TASK INSTRUCTIONS ▸
Give the data again exactly, from its opening line through the line in which "bpy.context.scene.camera = co" appears.

COLLECTED MATERIAL ▸
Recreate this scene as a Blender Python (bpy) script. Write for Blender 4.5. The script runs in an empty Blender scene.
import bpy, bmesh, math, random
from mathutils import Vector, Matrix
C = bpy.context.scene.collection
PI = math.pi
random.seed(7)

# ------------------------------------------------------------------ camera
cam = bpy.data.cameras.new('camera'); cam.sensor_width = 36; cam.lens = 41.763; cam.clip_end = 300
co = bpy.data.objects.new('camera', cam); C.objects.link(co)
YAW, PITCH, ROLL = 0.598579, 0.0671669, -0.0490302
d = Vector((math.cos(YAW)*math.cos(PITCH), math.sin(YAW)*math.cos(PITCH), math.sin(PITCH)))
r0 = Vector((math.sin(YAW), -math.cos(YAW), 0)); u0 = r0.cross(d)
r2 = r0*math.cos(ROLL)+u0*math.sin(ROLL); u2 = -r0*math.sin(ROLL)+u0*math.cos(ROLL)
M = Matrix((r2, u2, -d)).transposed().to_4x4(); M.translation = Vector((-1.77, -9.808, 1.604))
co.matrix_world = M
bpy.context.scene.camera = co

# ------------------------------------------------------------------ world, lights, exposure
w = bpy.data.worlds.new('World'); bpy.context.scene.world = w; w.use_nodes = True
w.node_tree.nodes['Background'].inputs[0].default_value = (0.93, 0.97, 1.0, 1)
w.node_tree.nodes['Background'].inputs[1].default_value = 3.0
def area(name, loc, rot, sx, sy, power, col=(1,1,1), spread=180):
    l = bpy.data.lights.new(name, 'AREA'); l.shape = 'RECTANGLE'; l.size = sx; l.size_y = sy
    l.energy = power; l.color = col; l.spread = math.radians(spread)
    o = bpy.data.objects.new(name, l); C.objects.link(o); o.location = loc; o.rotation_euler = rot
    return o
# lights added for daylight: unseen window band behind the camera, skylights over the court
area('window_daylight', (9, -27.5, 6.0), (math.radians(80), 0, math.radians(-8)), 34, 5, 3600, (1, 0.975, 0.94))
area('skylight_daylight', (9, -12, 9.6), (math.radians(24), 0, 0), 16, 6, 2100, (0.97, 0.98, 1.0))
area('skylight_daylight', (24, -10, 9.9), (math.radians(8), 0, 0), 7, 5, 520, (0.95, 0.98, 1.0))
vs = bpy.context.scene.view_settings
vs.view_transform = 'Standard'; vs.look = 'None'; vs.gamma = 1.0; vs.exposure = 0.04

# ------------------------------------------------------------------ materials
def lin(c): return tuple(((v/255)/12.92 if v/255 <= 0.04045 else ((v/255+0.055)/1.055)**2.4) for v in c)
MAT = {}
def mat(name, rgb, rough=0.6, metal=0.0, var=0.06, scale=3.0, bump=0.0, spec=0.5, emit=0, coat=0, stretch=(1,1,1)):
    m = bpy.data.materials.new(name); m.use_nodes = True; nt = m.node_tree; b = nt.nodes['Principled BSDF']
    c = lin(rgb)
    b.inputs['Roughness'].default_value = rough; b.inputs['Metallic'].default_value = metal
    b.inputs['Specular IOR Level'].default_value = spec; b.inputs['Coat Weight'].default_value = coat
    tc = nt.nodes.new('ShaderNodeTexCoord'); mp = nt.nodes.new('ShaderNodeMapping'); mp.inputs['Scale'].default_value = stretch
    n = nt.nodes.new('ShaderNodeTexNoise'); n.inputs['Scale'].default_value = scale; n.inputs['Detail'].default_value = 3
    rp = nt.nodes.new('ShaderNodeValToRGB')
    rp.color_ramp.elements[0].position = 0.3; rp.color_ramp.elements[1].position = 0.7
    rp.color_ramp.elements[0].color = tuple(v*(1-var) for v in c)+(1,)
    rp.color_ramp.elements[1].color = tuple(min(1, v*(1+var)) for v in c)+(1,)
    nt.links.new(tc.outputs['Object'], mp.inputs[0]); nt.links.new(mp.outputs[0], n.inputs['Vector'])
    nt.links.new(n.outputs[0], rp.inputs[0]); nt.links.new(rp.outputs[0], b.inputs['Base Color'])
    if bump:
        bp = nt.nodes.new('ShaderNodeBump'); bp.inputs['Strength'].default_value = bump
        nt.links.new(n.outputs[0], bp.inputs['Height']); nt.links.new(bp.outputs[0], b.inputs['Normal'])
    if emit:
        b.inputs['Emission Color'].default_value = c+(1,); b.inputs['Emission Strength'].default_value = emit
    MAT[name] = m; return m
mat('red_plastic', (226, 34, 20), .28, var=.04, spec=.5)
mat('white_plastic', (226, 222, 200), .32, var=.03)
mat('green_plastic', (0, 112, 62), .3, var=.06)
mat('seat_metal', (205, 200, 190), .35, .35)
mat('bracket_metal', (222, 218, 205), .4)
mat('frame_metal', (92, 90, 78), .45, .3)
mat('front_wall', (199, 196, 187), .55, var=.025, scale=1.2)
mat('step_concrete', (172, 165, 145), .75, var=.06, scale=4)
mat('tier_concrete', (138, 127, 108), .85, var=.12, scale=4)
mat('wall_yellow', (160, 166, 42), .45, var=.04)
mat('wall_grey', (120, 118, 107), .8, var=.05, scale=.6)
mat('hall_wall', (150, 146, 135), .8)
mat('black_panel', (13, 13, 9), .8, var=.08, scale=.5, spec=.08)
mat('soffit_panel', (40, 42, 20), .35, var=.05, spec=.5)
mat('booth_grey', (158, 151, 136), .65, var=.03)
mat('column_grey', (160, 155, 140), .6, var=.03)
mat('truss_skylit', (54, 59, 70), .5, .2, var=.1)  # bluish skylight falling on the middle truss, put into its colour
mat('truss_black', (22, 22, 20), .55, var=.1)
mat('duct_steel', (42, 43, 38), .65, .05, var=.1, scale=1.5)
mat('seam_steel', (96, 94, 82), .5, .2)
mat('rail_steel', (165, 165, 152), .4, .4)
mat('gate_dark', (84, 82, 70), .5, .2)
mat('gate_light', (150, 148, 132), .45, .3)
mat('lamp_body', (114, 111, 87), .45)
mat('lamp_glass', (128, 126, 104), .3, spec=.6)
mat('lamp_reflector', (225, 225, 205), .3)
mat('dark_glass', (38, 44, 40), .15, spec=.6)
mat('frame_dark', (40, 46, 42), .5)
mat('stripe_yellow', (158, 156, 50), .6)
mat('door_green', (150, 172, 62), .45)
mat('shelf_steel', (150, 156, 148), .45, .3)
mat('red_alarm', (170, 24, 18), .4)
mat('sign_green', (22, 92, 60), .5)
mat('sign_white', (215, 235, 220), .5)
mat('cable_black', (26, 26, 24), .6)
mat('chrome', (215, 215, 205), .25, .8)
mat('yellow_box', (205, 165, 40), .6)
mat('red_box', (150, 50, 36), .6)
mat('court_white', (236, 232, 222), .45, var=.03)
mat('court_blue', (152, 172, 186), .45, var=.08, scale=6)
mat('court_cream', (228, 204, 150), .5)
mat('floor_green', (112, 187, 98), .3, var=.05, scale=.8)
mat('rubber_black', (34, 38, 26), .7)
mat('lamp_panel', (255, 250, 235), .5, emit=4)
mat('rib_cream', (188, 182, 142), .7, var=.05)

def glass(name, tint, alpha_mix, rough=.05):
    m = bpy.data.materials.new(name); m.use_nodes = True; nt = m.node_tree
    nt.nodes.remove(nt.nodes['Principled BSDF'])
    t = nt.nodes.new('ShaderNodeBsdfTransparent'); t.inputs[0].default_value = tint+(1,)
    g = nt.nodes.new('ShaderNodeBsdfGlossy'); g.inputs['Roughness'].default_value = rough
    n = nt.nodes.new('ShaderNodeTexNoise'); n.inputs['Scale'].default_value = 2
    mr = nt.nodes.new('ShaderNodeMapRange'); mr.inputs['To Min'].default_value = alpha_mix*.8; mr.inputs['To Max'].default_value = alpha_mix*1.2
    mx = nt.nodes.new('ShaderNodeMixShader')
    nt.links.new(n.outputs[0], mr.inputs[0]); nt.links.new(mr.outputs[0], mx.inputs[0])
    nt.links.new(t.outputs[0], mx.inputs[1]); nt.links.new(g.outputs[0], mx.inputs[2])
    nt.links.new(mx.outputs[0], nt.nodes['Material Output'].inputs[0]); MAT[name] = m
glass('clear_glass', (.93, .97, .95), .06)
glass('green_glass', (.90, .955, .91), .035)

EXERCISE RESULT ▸
Recreate this scene as a Blender Python (bpy) script. Write for Blender 4.5. The script runs in an empty Blender scene.
import bpy, bmesh, math, random
from mathutils import Vector, Matrix
C = bpy.context.scene.collection
PI = math.pi
random.seed(7)

# ------------------------------------------------------------------ camera
cam = bpy.data.cameras.new('camera'); cam.sensor_width = 36; cam.lens = 41.763; cam.clip_end = 300
co = bpy.data.objects.new('camera', cam); C.objects.link(co)
YAW, PITCH, ROLL = 0.598579, 0.0671669, -0.0490302
d = Vector((math.cos(YAW)*math.cos(PITCH), math.sin(YAW)*math.cos(PITCH), math.sin(PITCH)))
r0 = Vector((math.sin(YAW), -math.cos(YAW), 0)); u0 = r0.cross(d)
r2 = r0*math.cos(ROLL)+u0*math.sin(ROLL); u2 = -r0*math.sin(ROLL)+u0*math.cos(ROLL)
M = Matrix((r2, u2, -d)).transposed().to_4x4(); M.translation = Vector((-1.77, -9.808, 1.604))
co.matrix_world = M
bpy.context.scene.camera = co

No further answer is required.